Raw records
* start *
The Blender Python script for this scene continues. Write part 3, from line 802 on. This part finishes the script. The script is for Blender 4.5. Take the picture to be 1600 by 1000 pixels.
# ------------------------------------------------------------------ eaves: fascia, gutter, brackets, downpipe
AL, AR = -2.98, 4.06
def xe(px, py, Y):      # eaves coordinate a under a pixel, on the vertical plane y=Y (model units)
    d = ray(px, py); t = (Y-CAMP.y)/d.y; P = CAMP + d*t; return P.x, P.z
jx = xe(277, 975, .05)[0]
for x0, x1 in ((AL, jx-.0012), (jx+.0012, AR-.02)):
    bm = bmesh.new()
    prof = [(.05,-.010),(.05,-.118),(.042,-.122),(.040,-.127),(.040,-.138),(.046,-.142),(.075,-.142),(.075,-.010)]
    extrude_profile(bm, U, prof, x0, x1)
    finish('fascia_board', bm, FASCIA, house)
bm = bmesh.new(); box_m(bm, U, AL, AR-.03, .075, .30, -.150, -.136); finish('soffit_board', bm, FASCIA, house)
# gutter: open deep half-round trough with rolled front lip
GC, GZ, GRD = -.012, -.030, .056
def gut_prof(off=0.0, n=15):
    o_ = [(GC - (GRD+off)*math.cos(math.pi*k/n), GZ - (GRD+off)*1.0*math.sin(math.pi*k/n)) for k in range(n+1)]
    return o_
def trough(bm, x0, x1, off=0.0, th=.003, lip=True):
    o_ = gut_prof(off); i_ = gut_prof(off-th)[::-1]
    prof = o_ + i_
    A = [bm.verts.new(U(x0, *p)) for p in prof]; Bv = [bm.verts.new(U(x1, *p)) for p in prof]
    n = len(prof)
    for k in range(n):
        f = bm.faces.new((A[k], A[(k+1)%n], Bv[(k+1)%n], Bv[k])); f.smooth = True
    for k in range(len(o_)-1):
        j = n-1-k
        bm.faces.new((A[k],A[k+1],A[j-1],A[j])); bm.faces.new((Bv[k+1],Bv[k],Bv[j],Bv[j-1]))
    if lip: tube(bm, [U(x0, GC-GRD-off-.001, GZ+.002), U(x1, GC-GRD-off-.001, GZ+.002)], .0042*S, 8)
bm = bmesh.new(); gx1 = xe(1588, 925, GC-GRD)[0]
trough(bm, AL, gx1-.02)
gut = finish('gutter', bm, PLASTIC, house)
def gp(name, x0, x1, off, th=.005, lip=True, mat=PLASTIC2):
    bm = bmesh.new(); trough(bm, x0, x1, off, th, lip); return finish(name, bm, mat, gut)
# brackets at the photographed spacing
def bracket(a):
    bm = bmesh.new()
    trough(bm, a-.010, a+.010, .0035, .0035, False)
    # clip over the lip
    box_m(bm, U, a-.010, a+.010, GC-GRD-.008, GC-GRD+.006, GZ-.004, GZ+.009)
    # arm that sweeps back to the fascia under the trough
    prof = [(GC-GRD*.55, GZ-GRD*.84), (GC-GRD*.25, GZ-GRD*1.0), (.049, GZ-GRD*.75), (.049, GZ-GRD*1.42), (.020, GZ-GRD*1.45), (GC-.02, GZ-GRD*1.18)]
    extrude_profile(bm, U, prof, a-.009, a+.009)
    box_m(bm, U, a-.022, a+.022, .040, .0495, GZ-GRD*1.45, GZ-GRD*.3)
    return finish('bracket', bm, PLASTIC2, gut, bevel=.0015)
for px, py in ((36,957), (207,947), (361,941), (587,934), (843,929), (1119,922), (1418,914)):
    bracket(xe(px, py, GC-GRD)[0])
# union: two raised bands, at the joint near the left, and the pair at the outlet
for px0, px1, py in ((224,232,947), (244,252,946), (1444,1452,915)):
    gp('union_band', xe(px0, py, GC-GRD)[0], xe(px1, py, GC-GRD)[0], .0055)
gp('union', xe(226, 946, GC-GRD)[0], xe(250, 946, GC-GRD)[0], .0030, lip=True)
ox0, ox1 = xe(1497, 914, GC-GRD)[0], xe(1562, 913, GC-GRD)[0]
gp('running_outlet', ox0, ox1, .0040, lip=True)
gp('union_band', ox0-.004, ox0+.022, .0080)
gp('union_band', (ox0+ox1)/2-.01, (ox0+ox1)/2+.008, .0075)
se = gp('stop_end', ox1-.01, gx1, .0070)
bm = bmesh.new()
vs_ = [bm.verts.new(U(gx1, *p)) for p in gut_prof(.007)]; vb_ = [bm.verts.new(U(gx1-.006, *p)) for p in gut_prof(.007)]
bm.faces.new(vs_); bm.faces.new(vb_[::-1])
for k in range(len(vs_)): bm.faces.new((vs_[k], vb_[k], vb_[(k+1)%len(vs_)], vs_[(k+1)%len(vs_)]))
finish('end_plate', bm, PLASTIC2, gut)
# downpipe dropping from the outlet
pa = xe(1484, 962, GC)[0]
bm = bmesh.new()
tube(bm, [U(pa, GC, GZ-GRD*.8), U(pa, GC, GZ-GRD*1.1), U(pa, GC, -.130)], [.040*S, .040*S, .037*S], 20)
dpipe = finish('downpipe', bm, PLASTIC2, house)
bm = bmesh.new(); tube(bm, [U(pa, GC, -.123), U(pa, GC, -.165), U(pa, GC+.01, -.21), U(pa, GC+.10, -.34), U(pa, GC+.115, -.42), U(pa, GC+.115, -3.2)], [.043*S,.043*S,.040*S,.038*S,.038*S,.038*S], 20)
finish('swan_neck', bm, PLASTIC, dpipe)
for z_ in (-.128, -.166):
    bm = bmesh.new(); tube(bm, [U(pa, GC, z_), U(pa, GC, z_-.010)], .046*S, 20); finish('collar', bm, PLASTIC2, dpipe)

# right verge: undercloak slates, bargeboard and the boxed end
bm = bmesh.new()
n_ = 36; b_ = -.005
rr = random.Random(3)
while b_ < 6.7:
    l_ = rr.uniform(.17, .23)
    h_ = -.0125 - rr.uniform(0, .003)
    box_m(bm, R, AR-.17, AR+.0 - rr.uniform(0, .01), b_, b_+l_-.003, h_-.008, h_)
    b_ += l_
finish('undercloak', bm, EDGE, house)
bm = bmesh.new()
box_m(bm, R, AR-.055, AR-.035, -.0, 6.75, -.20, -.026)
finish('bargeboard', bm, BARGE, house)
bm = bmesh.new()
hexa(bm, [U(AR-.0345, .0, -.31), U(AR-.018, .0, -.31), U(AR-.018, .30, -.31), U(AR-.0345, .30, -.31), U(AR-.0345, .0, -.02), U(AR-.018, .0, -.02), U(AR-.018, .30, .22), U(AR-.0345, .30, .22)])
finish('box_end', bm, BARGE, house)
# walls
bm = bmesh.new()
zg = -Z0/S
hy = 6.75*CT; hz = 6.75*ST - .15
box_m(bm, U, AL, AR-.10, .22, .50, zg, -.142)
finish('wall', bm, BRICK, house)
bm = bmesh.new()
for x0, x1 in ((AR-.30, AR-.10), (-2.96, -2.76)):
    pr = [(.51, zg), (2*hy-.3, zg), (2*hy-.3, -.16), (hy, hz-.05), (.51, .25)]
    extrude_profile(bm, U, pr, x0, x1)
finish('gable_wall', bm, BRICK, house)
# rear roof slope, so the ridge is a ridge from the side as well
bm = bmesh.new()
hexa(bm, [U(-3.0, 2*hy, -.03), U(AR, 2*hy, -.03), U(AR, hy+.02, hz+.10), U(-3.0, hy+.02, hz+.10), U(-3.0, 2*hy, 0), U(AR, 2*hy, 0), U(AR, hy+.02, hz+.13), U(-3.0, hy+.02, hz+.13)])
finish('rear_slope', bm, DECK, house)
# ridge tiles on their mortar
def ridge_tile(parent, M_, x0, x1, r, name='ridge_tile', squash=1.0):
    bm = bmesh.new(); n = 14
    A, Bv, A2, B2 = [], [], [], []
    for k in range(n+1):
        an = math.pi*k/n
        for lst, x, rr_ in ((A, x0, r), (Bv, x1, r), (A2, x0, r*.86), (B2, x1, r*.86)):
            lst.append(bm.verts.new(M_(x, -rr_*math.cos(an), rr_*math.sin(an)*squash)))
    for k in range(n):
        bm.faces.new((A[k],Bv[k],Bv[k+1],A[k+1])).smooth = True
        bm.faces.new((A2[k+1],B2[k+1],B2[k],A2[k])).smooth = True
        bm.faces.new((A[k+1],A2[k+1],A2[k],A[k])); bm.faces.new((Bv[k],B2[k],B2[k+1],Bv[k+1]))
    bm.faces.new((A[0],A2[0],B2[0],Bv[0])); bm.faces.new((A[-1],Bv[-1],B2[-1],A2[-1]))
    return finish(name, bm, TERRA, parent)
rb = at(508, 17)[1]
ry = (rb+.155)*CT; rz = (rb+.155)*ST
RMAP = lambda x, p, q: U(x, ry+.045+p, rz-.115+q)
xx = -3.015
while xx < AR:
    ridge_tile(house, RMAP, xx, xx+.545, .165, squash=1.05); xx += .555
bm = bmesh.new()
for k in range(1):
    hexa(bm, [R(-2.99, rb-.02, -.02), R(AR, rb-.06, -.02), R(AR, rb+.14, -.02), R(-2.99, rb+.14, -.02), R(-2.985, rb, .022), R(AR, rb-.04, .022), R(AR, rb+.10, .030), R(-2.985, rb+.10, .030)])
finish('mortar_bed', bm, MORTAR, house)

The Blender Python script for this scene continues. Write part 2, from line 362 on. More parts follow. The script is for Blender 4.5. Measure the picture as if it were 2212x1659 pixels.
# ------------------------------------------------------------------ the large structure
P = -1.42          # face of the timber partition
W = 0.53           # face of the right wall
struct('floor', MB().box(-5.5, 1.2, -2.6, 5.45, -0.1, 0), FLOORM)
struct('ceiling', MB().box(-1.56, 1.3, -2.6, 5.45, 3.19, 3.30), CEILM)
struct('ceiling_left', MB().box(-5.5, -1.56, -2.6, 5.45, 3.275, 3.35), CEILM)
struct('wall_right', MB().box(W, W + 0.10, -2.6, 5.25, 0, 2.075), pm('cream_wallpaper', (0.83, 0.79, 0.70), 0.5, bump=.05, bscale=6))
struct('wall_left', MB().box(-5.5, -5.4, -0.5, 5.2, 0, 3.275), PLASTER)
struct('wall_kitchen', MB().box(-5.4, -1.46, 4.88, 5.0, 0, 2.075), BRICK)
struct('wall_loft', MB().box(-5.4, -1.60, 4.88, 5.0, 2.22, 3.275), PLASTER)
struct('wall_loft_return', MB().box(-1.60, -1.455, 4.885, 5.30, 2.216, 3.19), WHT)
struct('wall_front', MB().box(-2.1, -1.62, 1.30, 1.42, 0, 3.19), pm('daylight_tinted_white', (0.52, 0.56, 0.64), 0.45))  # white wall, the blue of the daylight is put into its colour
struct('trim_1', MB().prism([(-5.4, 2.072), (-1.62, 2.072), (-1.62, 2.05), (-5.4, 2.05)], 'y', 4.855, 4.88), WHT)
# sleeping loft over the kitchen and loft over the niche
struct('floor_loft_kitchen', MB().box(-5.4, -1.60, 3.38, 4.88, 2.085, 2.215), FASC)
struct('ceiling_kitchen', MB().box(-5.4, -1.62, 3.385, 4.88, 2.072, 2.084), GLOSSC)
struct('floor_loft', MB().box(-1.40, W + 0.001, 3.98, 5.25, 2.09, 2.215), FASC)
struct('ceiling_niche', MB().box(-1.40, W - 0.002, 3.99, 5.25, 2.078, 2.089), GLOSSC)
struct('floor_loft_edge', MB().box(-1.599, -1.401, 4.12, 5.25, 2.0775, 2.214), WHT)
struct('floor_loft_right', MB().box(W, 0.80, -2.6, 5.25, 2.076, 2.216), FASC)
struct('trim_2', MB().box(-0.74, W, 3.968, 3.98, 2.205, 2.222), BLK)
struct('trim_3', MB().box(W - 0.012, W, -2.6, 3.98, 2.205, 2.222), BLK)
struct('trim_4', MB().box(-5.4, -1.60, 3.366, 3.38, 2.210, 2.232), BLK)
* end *
## Exercise
In the entries above, find the line containing "were 2212x1659 pixels.". Set down that line and every line after it through the last one, exactly and alone.

## Result for this exercise
The Blender Python script for this scene continues. Write part 2, from line 362 on. More parts follow. The script is for Blender 4.5. Measure the picture as if it were 2212x1659 pixels.
# ------------------------------------------------------------------ the large structure
P = -1.42          # face of the timber partition
W = 0.53           # face of the right wall
struct('floor', MB().box(-5.5, 1.2, -2.6, 5.45, -0.1, 0), FLOORM)
struct('ceiling', MB().box(-1.56, 1.3, -2.6, 5.45, 3.19, 3.30), CEILM)
struct('ceiling_left', MB().box(-5.5, -1.56, -2.6, 5.45, 3.275, 3.35), CEILM)
struct('wall_right', MB().box(W, W + 0.10, -2.6, 5.25, 0, 2.075), pm('cream_wallpaper', (0.83, 0.79, 0.70), 0.5, bump=.05, bscale=6))
struct('wall_left', MB().box(-5.5, -5.4, -0.5, 5.2, 0, 3.275), PLASTER)
struct('wall_kitchen', MB().box(-5.4, -1.46, 4.88, 5.0, 0, 2.075), BRICK)
struct('wall_loft', MB().box(-5.4, -1.60, 4.88, 5.0, 2.22, 3.275), PLASTER)
struct('wall_loft_return', MB().box(-1.60, -1.455, 4.885, 5.30, 2.216, 3.19), WHT)
struct('wall_front', MB().box(-2.1, -1.62, 1.30, 1.42, 0, 3.19), pm('daylight_tinted_white', (0.52, 0.56, 0.64), 0.45))  # white wall, the blue of the daylight is put into its colour
struct('trim_1', MB().prism([(-5.4, 2.072), (-1.62, 2.072), (-1.62, 2.05), (-5.4, 2.05)], 'y', 4.855, 4.88), WHT)
# sleeping loft over the kitchen and loft over the niche
struct('floor_loft_kitchen', MB().box(-5.4, -1.60, 3.38, 4.88, 2.085, 2.215), FASC)
struct('ceiling_kitchen', MB().box(-5.4, -1.62, 3.385, 4.88, 2.072, 2.084), GLOSSC)
struct('floor_loft', MB().box(-1.40, W + 0.001, 3.98, 5.25, 2.09, 2.215), FASC)
struct('ceiling_niche', MB().box(-1.40, W - 0.002, 3.99, 5.25, 2.078, 2.089), GLOSSC)
struct('floor_loft_edge', MB().box(-1.599, -1.401, 4.12, 5.25, 2.0775, 2.214), WHT)
struct('floor_loft_right', MB().box(W, 0.80, -2.6, 5.25, 2.076, 2.216), FASC)
struct('trim_2', MB().box(-0.74, W, 3.968, 3.98, 2.205, 2.222), BLK)
struct('trim_3', MB().box(W - 0.012, W, -2.6, 3.98, 2.205, 2.222), BLK)
struct('trim_4', MB().box(-5.4, -1.60, 3.366, 3.38, 2.210, 2.232), BLK)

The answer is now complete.